Calculus and algebra vs topology

We revisit the subject of Topology via Calculus here but put it on a more solid, algebraic foundation.

Once again, we start with dimension $1$ and no forms.

Suppose $R$ is the union of $m$ disjoint open intervals, $I_1,...,I_m$ in ${\bf R}$.

Question: What is the relation between the calculus over $R$ and the topology of $R$?

Both concepts are reduced to the minimum here. The calculus is reduced to differentiation and the topology of $R$ is reduced to the number $m$!

About the former, the whole story is in this linear operator: $$\frac{d}{dx}:C^1(R) \rightarrow C(R),$$ where the derivative operator takes continuously differentiable functions to continuous ones.

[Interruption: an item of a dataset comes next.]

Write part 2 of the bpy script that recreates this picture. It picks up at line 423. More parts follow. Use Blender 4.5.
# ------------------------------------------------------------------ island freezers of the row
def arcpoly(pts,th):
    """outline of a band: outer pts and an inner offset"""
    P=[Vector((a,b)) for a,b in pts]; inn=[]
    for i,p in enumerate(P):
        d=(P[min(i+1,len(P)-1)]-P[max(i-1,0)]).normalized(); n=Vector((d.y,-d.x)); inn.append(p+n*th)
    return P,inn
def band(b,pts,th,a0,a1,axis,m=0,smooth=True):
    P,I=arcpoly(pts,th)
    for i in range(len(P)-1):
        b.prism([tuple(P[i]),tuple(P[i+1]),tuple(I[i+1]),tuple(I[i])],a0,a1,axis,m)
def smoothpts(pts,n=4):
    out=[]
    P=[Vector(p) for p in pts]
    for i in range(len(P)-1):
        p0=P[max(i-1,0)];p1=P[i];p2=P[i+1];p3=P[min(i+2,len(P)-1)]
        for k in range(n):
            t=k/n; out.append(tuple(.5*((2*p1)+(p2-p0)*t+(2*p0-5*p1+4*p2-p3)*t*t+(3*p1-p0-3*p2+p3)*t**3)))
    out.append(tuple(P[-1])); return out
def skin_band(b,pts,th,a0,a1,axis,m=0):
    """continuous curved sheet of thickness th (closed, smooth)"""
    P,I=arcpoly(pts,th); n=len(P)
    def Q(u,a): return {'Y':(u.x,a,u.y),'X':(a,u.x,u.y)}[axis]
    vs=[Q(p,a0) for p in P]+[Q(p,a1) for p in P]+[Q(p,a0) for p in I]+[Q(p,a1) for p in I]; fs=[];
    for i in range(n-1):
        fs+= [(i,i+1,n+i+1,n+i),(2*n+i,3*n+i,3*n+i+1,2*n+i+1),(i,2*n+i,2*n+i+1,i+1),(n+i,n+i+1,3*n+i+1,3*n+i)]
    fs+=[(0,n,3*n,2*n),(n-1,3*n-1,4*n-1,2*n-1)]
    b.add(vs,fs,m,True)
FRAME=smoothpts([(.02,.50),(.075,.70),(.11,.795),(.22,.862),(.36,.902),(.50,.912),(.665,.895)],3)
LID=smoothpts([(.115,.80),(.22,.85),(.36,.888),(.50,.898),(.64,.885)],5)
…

Let's find the topology (i.e., number $m$) in this operator.

Suppose we are given a function $f \in C(R)$. Suppose also that $F \in C^1(R)$ is any antiderivative of $f$. Just like in calc 1, except this function is defined over a disconnected domain:

Now, how do we find the set of all antiderivatives of $f$? Each antiderivative $G$ differs from $F$ by a constant, on each interval:

Algebraically, each $G$ is defined piecewise, separately on each interval: $$G(x)=F(x)+C_k,x \in I_k,k=1,2,...,m.$$ Here $C_1,...,C_m$ are $m$ independent constants.

So, we have a correspondence:

We can interpret the former as: $$\left( \frac{d}{dx} \right) ^{-1}(f) = \{(F+C_1,...,F+C_m):C_k \in {\bf R} \} $$ $$\cong \{(C_1,...,C_m):C_k \in {\bf R} \}.$$ In other words, the derivative operator has $m$-dimensional preimages: $$\dim \left( \frac{d}{dx} \right) ^{-1}(f) = m.$$ Even though both of the vector spaces involved are infinite-dimensional!

In fact we know from linear algebra that the preimage of any point, which is an affine subspace, under a linear operator is its kernel, which is a linear subspace, "shifted": $$A^{-1}(v)=u+\ker A, u \in A^{-1}(v).$$ So, we can take this one step further: $$\dim \ker \left( \frac{d}{dx} \right) = m.$$ This statement has a simple interpretation, the kernel of the derivative operator consists of all constant functions, constant on each interval $I_1,...I_m$.

To summarize, the kernel of the derivative operator $$\frac{d}{dx}:C^1(R) \rightarrow C(R)$$ over a region with $m$ components has dimension $m$.

The latter is known as the 0th Betti number $b_0(R)$ of $R$.

Note: In ${\bf R}^n$, the question turns into, given a vector field, is it a conservative vector field (aka gradient vector field)? It's known to be related to the issue of independence of path, and we are back to topology.

Let's restate this for the exterior derivative instead.

We re-write $$\frac{d}{dx}:C^1(R) \rightarrow C(R),$$ as $$d:\Omega^0(R) \rightarrow \Omega^1(R).$$ The reasoning is as follows. First, functions are $0$-forms, so $$C^1(R) =\Omega^0(R),$$ as long as we limit our forms to $C^1$. Second, even though $1$-forms aren't functions on $R$, the vector spaces are isomorphic: $$C(R) \cong \Omega^1(R).$$ This isomorphism is given by: $$f \mapsto fdx.$$

So, the analysis above amounts to the following very compact formula:

Theorem. If the domain $R$ is the union of $m$ disjoint open intervals, then $$b_0=\dim \ker d_0.$$

It's not as simple if either

• the dimension of the domain $n>1$, or especially
• the degree of the forms $m>0$.